Weissman recalls first viewing the half-hour-long Tricia’s Wedding when he was about 20 years old, a few years after it was made: “I don’t know exactly when I saw it, but it changed my life. It really brought home to me the subversive power of comedy and particularly of drag. It was a really entertaining assault on all the norms of bourgeois American culture.

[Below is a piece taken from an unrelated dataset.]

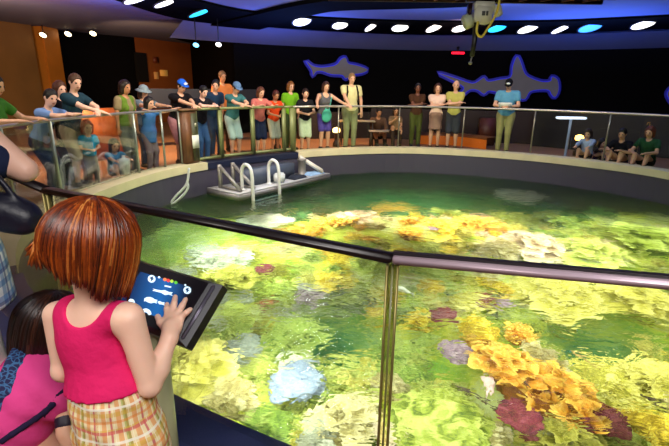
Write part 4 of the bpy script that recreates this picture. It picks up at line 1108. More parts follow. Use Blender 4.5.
# ------------------------------------------------------------------ people
SKIN = {'light': 'dba888', 'tan': 'b9805a', 'dark': '7a4c34', 'pink': 'e6b6a0'}
def skin_mat(k): return mat(SKIN[k], .5, var=.08, scale=14, sss=.0, bump=.03, bscale=80)
def cloth(c, var=.18): return mat(c, .85, var=var, scale=9, bump=.35, bscale=16, spec=.2)
def hair_mat(c): return mat(c, .45, var=.45, scale=40, bump=.5, bscale=70, spec=.4)
def ik(a, t, l1, l2, pole):
    d = t - a; L_ = d.length
    if L_ > (l1 + l2) * .995: t = a + d * ((l1 + l2) * .995 / L_); d = t - a; L_ = d.length
    x = (l1 * l1 - l2 * l2 + L_ * L_) / (2 * L_); h = math.sqrt(max(l1 * l1 - x * x, 0)); u = d / L_
    p = pole - u * pole.dot(u); p = p.normalized() if p.length > 1e-5 else Vector((0, 0, -1))
    return a + u * x + p * h, t
def add_hand(B, wrist, fwd, palm, side, s=1., curl=.4, spread=.12, k=.006):
    """palm, four jointed fingers of different lengths, thumb from the side of the palm; palm = palm normal, side = towards the thumb"""
    fwd = fwd.normalized(); side = (side - fwd * side.dot(fwd)).normalized(); palm = fwd.cross(side) if fwd.cross(side).dot(palm) > 0 else -fwd.cross(side)
    M = Matrix((fwd, side, palm)).transposed()
    B.cone(wrist - fwd * .01 * s, wrist + fwd * .03 * s, .024 * s, .026 * s, .015)
    B.ell(wrist + fwd * .055 * s, (.05 * s, .04 * s, .017 * s), M, .015)
    for i, (o, L_) in enumerate(((.028, .068), (.010, .078), (-.009, .072), (-.027, .056))):
        p = wrist + fwd * (.09 - abs(i - 1.3) * .004) * s + side * o * s; a = curl * .5; sp = spread * (1.5 - i)
        for j, f in enumerate((.45, .32, .23)):
            d = (fwd * math.cos(a) + palm * math.sin(a) + side * math.sin(sp)).normalized(); q = p + d * L_ * f * s
            B.cone(p, q, (.0092 - .0009 * j) * s, (.0084 - .0009 * j) * s, k); p = q; a += curl * .6
    p = wrist + fwd * .03 * s + side * .03 * s; q = p + (fwd * .5 + side * .75 + palm * .35).normalized() * .036 * s; r_ = q + (fwd * .85 + side * .35 + palm * .3).normalized() * .03 * s
    B.cone(p, q, .0125 * s, .0105 * s, .01); B.cone(q, r_, .0102 * s, .0082 * s, .006)
def person(label, u, d, vtop, pose='lean', shirt='3a5a7a', sleeve=.45, pants='4a4a52', plen=1., skirt=False, shoes='2a2624', hair='1c120c', style='short', skin='light', lean=.15, face=None, fem=False, yaw=0., pitch=.2,
           extra=None, H=None, pos=None, tank=False, hem=None, sit=None, hat=None, wide=1., group=None, hands=None, h=.014, fac=None, elbows=None, vest=None, pmat=None, smat=None):
    p0 = pos if pos is not None else place(u, d)
    if H is None: H = top_z(u, vtop, p0) + (0 if sit is None else 0)
    if fac is None:
        i = min(range(NL), key=lambda i: (LINE[i] - p0).length); f = -NORM[i]
        if face: f = Matrix.Rotation(face, 3, 'Z') @ f
    else: f = Vector((fac[0], fac[1], 0)).normalized()
    root = thing('person', label, 'person', p0, math.atan2(-f.x, f.y), group)
    if sit is not None: Hs = H; H = sit
    hh = .20 + .03 * min(1, max(0, (H - 1.2) / .5)); hs = hh / .23
    q = (H - 1.075 * hh) / 1.4625
    drop = 0
    zp = .95 * q
    if sit is not None: drop = max(0, H - Hs)
    def up(p):                   # torso point: lean about the pelvis, then settle
        p = Vector(p); v = p - Vector((0, 0, zp)); c, s_ = math.cos(lean), math.sin(lean)
        return Vector((v.x, v.y * c + v.z * s_ - .3 * lean, zp - v.y * s_ + v.z * c - drop))
    RL = Matrix.Rotation(-lean, 3, 'X')
    Q = lambda x, y, z: up((x * q * wide, y * q, z * q))
    neck_top = Q(0, .005, 1.5); RH_ = RL @ Matrix.Rotation(yaw, 3, 'Z') @ Matrix.Rotation(-pitch + lean * .6, 3, 'X')
    HD = lambda x, y, z: neck_top + RH_ @ (Vector((x, y, z - 1.5)) * hs)
    def torso(B, g=0., k=.05, low=True):
        hipw = .172 if fem else .16; wst = .118 if fem else .138
        if low: B.ell(Q(0, -.01, .96), (hipw * q * wide, .118 * q * wide, .13 * q), RL, k, grow=g)
        B.ell(Q(0, .0, 1.1), (wst * q * wide, .098 * q * wide, .17 * q), RL, k, grow=g)
        B.ell(Q(0, .0, 1.28), (.155 * q * wide, .11 * q * wide, .18 * q), RL, k, grow=g)
        B.cone(Q(-.145, -.005, 1.41), Q(.145, -.005, 1.41), .055 * q, .055 * q, k, grow=g)
        if fem:
            for s in (-1, 1): B.ell(Q(s * .068, .085, 1.27), (.058 * q, .05 * q, .058 * q), RL, .03, grow=g)
    SH = {s: Q(s * .178, -.005, 1.41) for s in (-1, 1)}
    l1, l2 = .285 * q, .25 * q
    T = {'lean': lambda s: Vector((s * .2, d - .0, 1.1)), 'rail_arms': lambda s: Vector((s * -.02, d - .01 + s * .015, 1.115)), 'crossed': lambda s: Q(-s * .13, .17 + s * .02, 1.2 + s * .015), 'down': lambda s: Q(s * .25, .05, .82),
         'hold': lambda s: Q(s * .07, .27, 1.13), 'phone': lambda s: Q(s * .06, .3, 1.42), 'wide': lambda s: Vector((s * .38, d, 1.1)), 'knees': lambda s: Vector((s * .12, .36, .34)), 'hip': lambda s: Q(s * .2, .06, 1.02)}
    A = {}
    Mw = Matrix.Rotation(-math.atan2(-f.x, f.y), 3, 'Z')
    for s in (-1, 1):
        pz = pose if not isinstance(pose, tuple) else pose[0 if s < 0 else 1]
        t = T[pz](s)
        if hands and s in hands: t = Mw @ (Vector(hands[s]) - p0)
        pole = Vector((s * .8, -.35, -.7)) if pz != 'crossed' else Vector((s * 1.2, .1, -.6))
        if pz == 'rail_arms': pole = Vector((s * 1.3, .2, -.3))
        e, w = ik(SH[s], t, l1, l2, pole)
        if elbows and s in elbows: e = Mw @ (Vector(elbows[s]) - p0); w = t
        A[s] = (e, w)
    LG = {}
    for s in (-1, 1):
        if sit is None: LG[s] = (Vector((s * .088 * q * wide, -.02 - .3 * lean, .9 * q)), Vector((s * .095 * q, .015, .5 * q)), Vector((s * .1 * q, -.03, .085 * q)), Vector((s * .115 * q, .13 * q, .03)))
        else: 
            zp_ = zp - drop; LG[s] = (Vector((s * .09 * q, -.02, max(zp_ - .03, .12))), Vector((s * .13 * q, .30 * q, max(zp_ + .12, .32 * q))), Vector((s * .12 * q, .42 * q, .07)), Vector((s * .13 * q, .56 * q, .035)))
    # body: one continuous surface
    B = Blob(); torso(B)
    B.cone(Q(0, -.015, 1.42), HD(0, -.005, 1.56), .052 * q, .047 * hs, .03)
    B.ell(HD(0, -.008, 1.652), (.074 * hs, .093 * hs, .098 * hs), RH_, .02); B.ell(HD(0, .028, 1.588), (.052 * hs, .06 * hs, .066 * hs), RH_, .03)
    B.cone(HD(0, .082, 1.645), HD(0, .1, 1.612), .010 * hs, .013 * hs, .014)
    for s in (-1, 1): B.ell(HD(s * .077, -.005, 1.63), (.012 * hs, .022 * hs, .032 * hs), RH_, .008)
    for s in (-1, 1):
        e, w = A[s]; B.cone(SH[s], e, .05 * q, .039 * q, .03); B.cone(e, w, .040 * q, .027 * q, .012)
        fw = (w - e).normalized(); pn = Vector((0, 0, -1)) if abs(fw.z) < .8 else Vector((-s, 0, 0)); add_hand(B, w, fw, pn, Vector((-s, 0, 0)) if abs(fw.x) < .8 else Vector((0, 1, 0)), q, .5)
        a, kn_, an, to = LG[s]; B.cone(a, kn_, .088 * q * wide, .056 * q, .04); B.cone(kn_, an, .054 * q, .036 * q, .02); B.ell(kn_.lerp(an, .3) + Vector((0, -.018 * q, 0)), (.05 * q, .055 * q, .12 * q), None, .03); B.cone(an - Vector((0, .03, .03)), to, .04 * q, .03 * q, .02)
    obj('body', B.mesh(h, 'person_body'), skin_mat(skin), root)
    # face
    for s in (-1, 1):
        bm = bm_new(); bmesh.ops.create_uvsphere(bm, u_segments=8, v_segments=6, radius=.0125 * hs); bmesh.ops.transform(bm, matrix=Matrix.Translation(HD(s * .031, .078, 1.645)), verts=bm.verts); obj('eye', bm, mat('20140e', .3, var=0), root)
    bm = bm_new(); bmesh.ops.create_uvsphere(bm, u_segments=8, v_segments=6, radius=1); bmesh.ops.transform(bm, matrix=basis(*(RH_.transposed()[i] for i in range(3)), HD(0, .083, 1.583)) @ Matrix.Diagonal((.022 * hs, .008 * hs, .007 * hs, 1)), verts=bm.verts); obj('mouth', bm, mat('9c4a40', .5, var=0), root)
    # top
    hm = hem if hem is not None else .9
    if shirt:
        S = Blob(); torso(S, .014)
        if sleeve:
            for s in (-1, 1):
                e, w = A[s]
                if sleeve <= 1: S.cone(SH[s], SH[s].lerp(e, sleeve), .05 * q + .016, .05 * q + .014, .03)
                else: S.cone(SH[s], e, .05 * q + .014, .039 * q + .014, .03); S.cone(e, e.lerp(w, min(1, sleeve - 1)), .04 * q + .013, .034 * q + .01, .02)
        if hm < .88: S.cone(Q(0, 0, .98), Q(0, 0, hm + .0), .17 * q, .17 * q, .05)
        S.plane(Q(0, 0, hm), RL @ Vector((0, 0, -1)))
        if tank:
            S.ell(Q(0, .06, 1.47), (.085 * q, .12 * q, .1 * q), RL, .01, 'sub')
            for s in (-1, 1): S.ell(Q(s * .205, 0, 1.40), (.075 * q, .16 * q, .1 * q), RL, .01, 'sub')
        else: S.ell(Q(0, .035, 1.5), (.066 * q, .085 * q, .07 * q), RL, .01, 'sub')
        obj('shirt', S.mesh(h * 1.15, 'shirt'), smat or cloth(shirt), root)
    if vest:
        S = Blob(); torso(S, .022); S.plane(Q(0, 0, .93), RL @ Vector((0, 0, -1))); S.ell(Q(0, .2, 1.3), (.06 * q, .16 * q, .5 * q), RL, .01, 'sub'); S.ell(Q(0, .04, 1.5), (.075 * q, .1 * q, .08 * q), RL, .01, 'sub')
        for s in (-1, 1): S.ell(Q(s * .225, 0, 1.40), (.07 * q, .12 * q, .1 * q), RL, .01, 'sub')
        obj('vest', S.mesh(h * 1.15, 'vest'), cloth(vest), root)
    # trousers, shorts or skirt
    S = Blob(); S.ell(Q(0, -.01, .96), ((.172 if fem else .16) * q * wide, .118 * q * wide, .13 * q), RL, .05, grow=.011)
    if skirt:
        c0 = Q(0, -.01, .92); S.cone(c0, c0 + Vector((0, .02, -.42 * plen * q)), .15 * q, .19 * q, .05); S.plane(c0 + Vector((0, 0, -.40 * plen * q)), (0, 0, -1))
    else:
        for s in (-1, 1):
            a, kn_, an, to = LG[s]
            if plen <= .55: e = a.lerp(kn_, plen / .5); S.cone(a, e, .088 * q * wide + .013, (.088 + (.06 - .088) * plen / .5) * q + .026, .04)
            else: S.cone(a, kn_, .088 * q * wide + .012, .058 * q + .014, .04); S.cone(kn_, kn_.lerp(an, (plen - .5) / .5 * .97), .056 * q + .014, .045 * q + .012, .02)
    S.plane(Q(0, 0, 1.03), RL @ Vector((0, 0, 1)))
    o = obj('skirt' if skirt else ('shorts' if plen < .6 else 'trousers'), S.mesh(h * 1.15, 'legwear'), pmat or cloth(pants), root)
    for s in (-1, 1):
        a, kn_, an, to = LG[s]; S = Blob(); S.cone(an - Vector((0, .035, .035)), to, .048 * q, .042 * q, .03); S.cone(an - Vector((0, .04, .045)), an + Vector((0, 0, .0)), .042 * q, .046 * q, .02); S.plane(Vector((0, 0, .004)), (0, 0, -1)) ; obj('shoe', S.mesh(h, 'shoe'), mat(shoes, .6), root)
    # hair and hats
    if style != 'bald':
        S = Blob(); S.ell(HD(0, -.012, 1.66), (.083 * hs, .1 * hs, .104 * hs), RH_, .02)
        if style in ('long', 'bob', 'pony'):
            if style == 'long': S.cone(HD(0, -.06, 1.66), HD(0, -.085, 1.42), .07 * hs, .055 * hs, .04)
            if style == 'bob': S.cone(HD(0, -.04, 1.64), HD(0, -.045, 1.55), .085 * hs, .08 * hs, .03)
            if style == 'pony': S.cone(HD(0, -.1, 1.68), HD(0, -.15, 1.62), .035 * hs, .04 * hs, .03); S.cone(HD(0, -.15, 1.62), HD(0, -.14, 1.48), .04 * hs, .015 * hs, .02)
            if style != 'pony':
                for s in (-1, 1): S.cone(HD(s * .07, -.01, 1.66), HD(s * .072, -.015, 1.46 if style == 'long' else 1.55), .03 * hs, .03 * hs, .03)
        S.ell(HD(0, .085, 1.615), (.064 * hs, .075 * hs, .085 * hs), RH_, .015, 'sub'); 
        if style == 'short': S.ell(HD(0, .02, 1.53), (.1 * hs, .1 * hs, .085 * hs), RH_, .02, 'sub')
        obj('hair', S.mesh(h * .8, 'hair'), hair_mat(hair), root)
    if hat:
        S = Blob(); S.ell(HD(0, -.008, 1.675), (.088 * hs, .107 * hs, .1 * hs), RH_, .02); S.plane(HD(0, 0, 1.68), RH_ @ Vector((0, 0, -1)), .004)
        hc = hat[1]; o = obj('cap' if hat[0] == 'cap' else 'hat', S.mesh(h * .8, 'hat'), cloth(hc), root)
        bm = bm_new(); MM = RH_.to_4x4(); 
        if hat[0] == 'cap':
            MM.translation = HD(0, .06, 1.685); pts = [(.085 * hs * math.cos(a) , .1 * hs * math.sin(a)) for a in [PI * k / 14 for k in range(15)]]; add_prism(bm, pts, -.006, .006, MM)
        else:
            MM.translation = HD(0, -.005, 1.682); add_lathe(bm, [(.08 * hs, -.004), (.15 * hs, -.03 * hs), (.155 * hs, -.028 * hs), (.085 * hs, .01)], (0, 0, 0), 24); bmesh.ops.transform(bm, matrix=MM, verts=bm.verts)
        obj('brim', bm, cloth(hc), o)
        if hat[0] == 'cap' and len(hat) > 2:
            bm = bm_new(); bmesh.ops.create_uvsphere(bm, u_segments=10, v_segments=6, radius=1); MM.translation = HD(0, .093, 1.725); bmesh.ops.transform(bm, matrix=MM @ Matrix.Diagonal((.045 * hs, .016, .026 * hs, 1)), verts=bm.verts); obj('badge', bm, mat(hat[2], .6), o)
    return dict(root=root, Q=Q, HD=HD, A=A, SH=SH, q=q, hs=hs, RL=RL, RH=RH_, f=f, p0=p0, torso=torso)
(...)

It was just one of the funniest things I’d ever seen.”

For years, Weissman has wanted Tricia’s Wedding to be shown publicly by Frameline or some other group, “because I knew it was a piece of gay history.” Yet one big stumbling block prevented this: the only print anyone in existence was in the hands of Sebastian, and it was in very bad condition.

“Every time it would play,” says Weissman, “it would catch at a particular point and burn in the projector, and everyone in the audience would scream and yell.”

Screen shot 2013-10-15 at 1.10.17 PM
A scene from ‘Tricia’s Wedding’.

Weissman knew that Sebastian, who now lives in Los Angeles, had made a video copy of it, but it was made from the one bad print, so he worried Tricia’s Wedding would be lost once this print finally shredded. But making a fresh print proved highly problematical since neither Sebastian nor Mark Lester, the film’s producer, had any idea what happened to the original materials. They assumed everything had been lost.

Undeterred, Weissman looked up the film’s cinematographer, Paul Aratow, figuring he might know which laboratory the film was done in. Through an Internet search, he found Aratow in Los Angeles, and asked him “Did you shoot Tricia’s Wedding? He laughed and said: ‘Oh my god, I haven’t thought of that in 25 years!'”

Aratow said he thought the film had been processed at a lab on Columbus Street, Monaco, which still exists. Weissman called there and asked: “What are the chances of finding a piece of film from 29 years ago in your vaults?”

The person he spoke with knew the film, but said it had been processed at Palmer’s, which had long since closed down. The inventory from Palmer’s, he later learned, had been picked up by Pacific Film Archive in Berkeley, and by an archive in New York City.

It was at the latter that Tricia’s Wedding turned up.

“They had no idea what it was,” says Weissman. “They had the original sound track, and the original negatives.”

Once Sebastian authorized the release of the materials to Weissman and Weber, the two were quick to turn it around: “We just now completed making a brand new, absolutely perfect print and preservation negative of Tricia’s Wedding to save for posterity,” says Weissman.

And in this way, yet another chapter of queer history gets beefed up.